Actually, it is more prudent that jobs will not recover on a durable basis, with a government that “pretends” to tell the truth to international donors and financers, much less keep electoral promises.

Current economic measures don’t add-up to the threats of defaults and bankruptcy, amid governance instability and “pretend” nature. Changes would have to occur at a rapid pace to bring about prosperity, even if those changes would produce severe short-term economic discomfort. 

Finding a better way means no more kick the can down the road and “economic activity” funded by the addiction to borrowing that the country cannot repay, except if relying on the concept of ‘odious debt’ that developing nations should not be required to repay debts incurred.

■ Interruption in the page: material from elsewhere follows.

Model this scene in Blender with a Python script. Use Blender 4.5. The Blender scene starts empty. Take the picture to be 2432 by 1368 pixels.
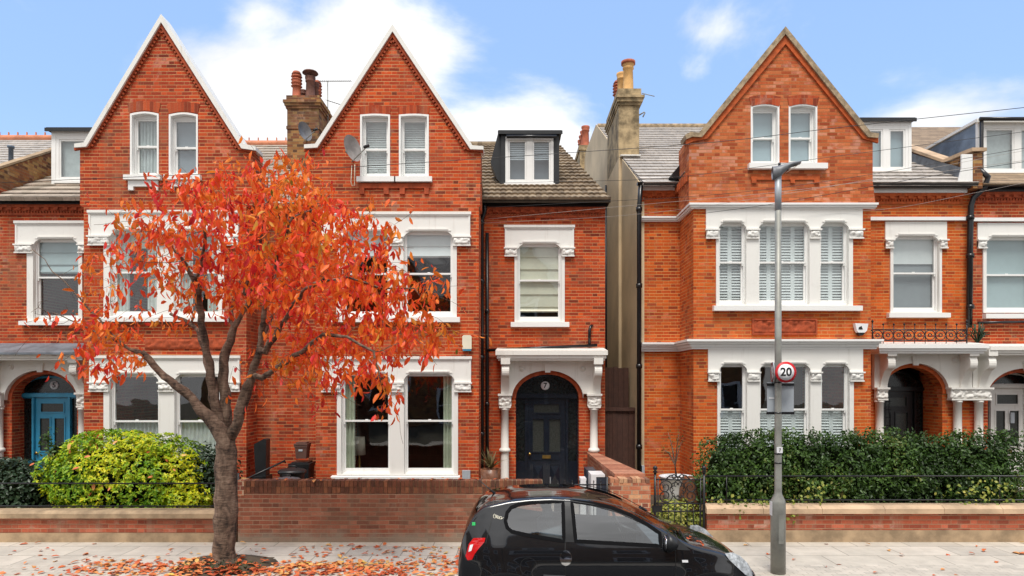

Good luck with that. Meanwhile the confidence to borrow and lend is diminishing the economic balance that needs urgent restoration, whereby investors can allocate capital and expect the best returns. 

Naturally, correcting imbalances of enablers of ‘steering’, ‘kleptocracy’ and ‘ignorance’ and tackling the education system that exist cannot truly fill the vacuum and have an economic recovery absent the will to act.

The mathematical facts by the CDB make the conclusion clear and inescapable:

“At present, Saint Lucia’s growth potential is around 2%, which is inadequate to reduce the stubbornly high unemployment and raise the standard of living of its citizens.” 

It is inevitable that, government will need to implement “revenue reforms” in the light of dwindling reserves, soft returns, limited ability to borrow and the lack of sustainable export capacity and trade deficits. 

Saint Lucia can return to its former status without equal, but not by those who use financial trickery and deceit as a means of enriching themselves at the expense of the public. 

This traditional concept of corruption and a sense of security in that regard need to be disrupted and shattered. 

Failures to abide by the rule of law, economic structure and back of an envelope maths, leads to an inevitable collapse of Saint Lucia’s economic system, government or both. 

Even then, the common decency and virtues of Saint Matthew 5:1-11 may be called into question.